British defense minister Philip Hammond assured the United States on Wednesday that Britain’s army would remain a trusted ally, despite severe austerity measures.
“I want to reassure you about our resolve to remain a capable power,” the minister said in a speech to a Washington thinktank, the Center for a New American Security, insisting “the bonds between our armed forces are special.”
Hammond said London plans to spend around $250 billion on military equipment over the next decade and will “continue to have the fourth largest defense budget in the world, exceeding the NATO standard of two percent of GDP.”
Hammond is in the United States to receive the first international delivery of a F-35 stealth fighter, developed with the United States, and took the opportunity to explain the budget cuts to Britain’s foremost military ally.
“Our objective is clear: to maintain highly capable, agile armed forces supported by balanced budgets, disciplined processes within an efficient, effective department,” he said.
Britain’s army bore the brunt of a 2010 austerity plan, providing for an eight percent defense department budget cut over a period of four years.
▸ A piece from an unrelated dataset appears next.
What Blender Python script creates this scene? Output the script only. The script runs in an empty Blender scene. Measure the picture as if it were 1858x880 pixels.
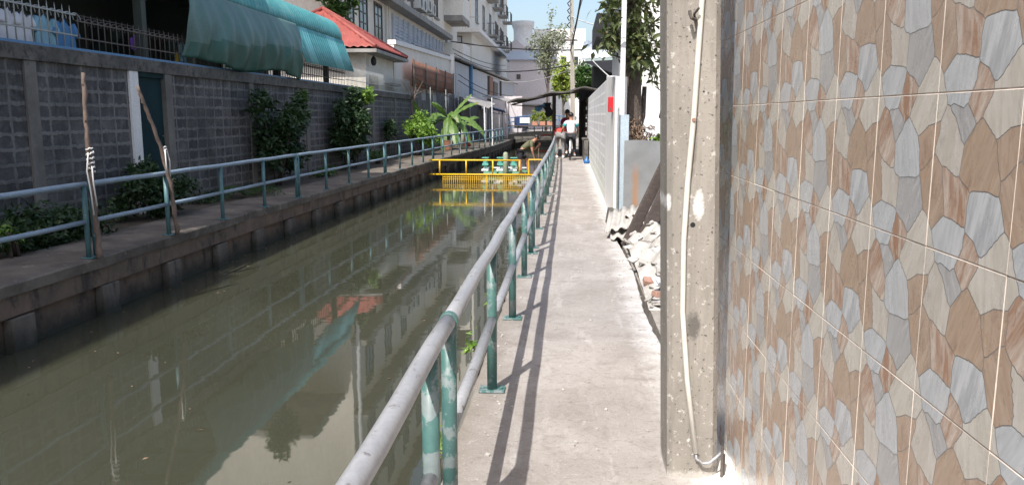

The plan will also eliminate at least 7,000 army posts by 2015.
“The force we’ll be able to field in 2020 will be smaller, but better equipped, better supported and better configured to meet the challenges of the new security environment,” he said.
“We’ve taken great care to protect those capabilities that underpin our value as an ally to the US and in NATO,” Hammond said, highlighting Britain’s “command capability, our special forces, our industrial and technology base, the knowledge and the experience of interoperability.”
Hammond said that, although London will seek to work “more closely with our neighbors in Europe, particularly France and Germany the defense relationship with the US will always be paramount.”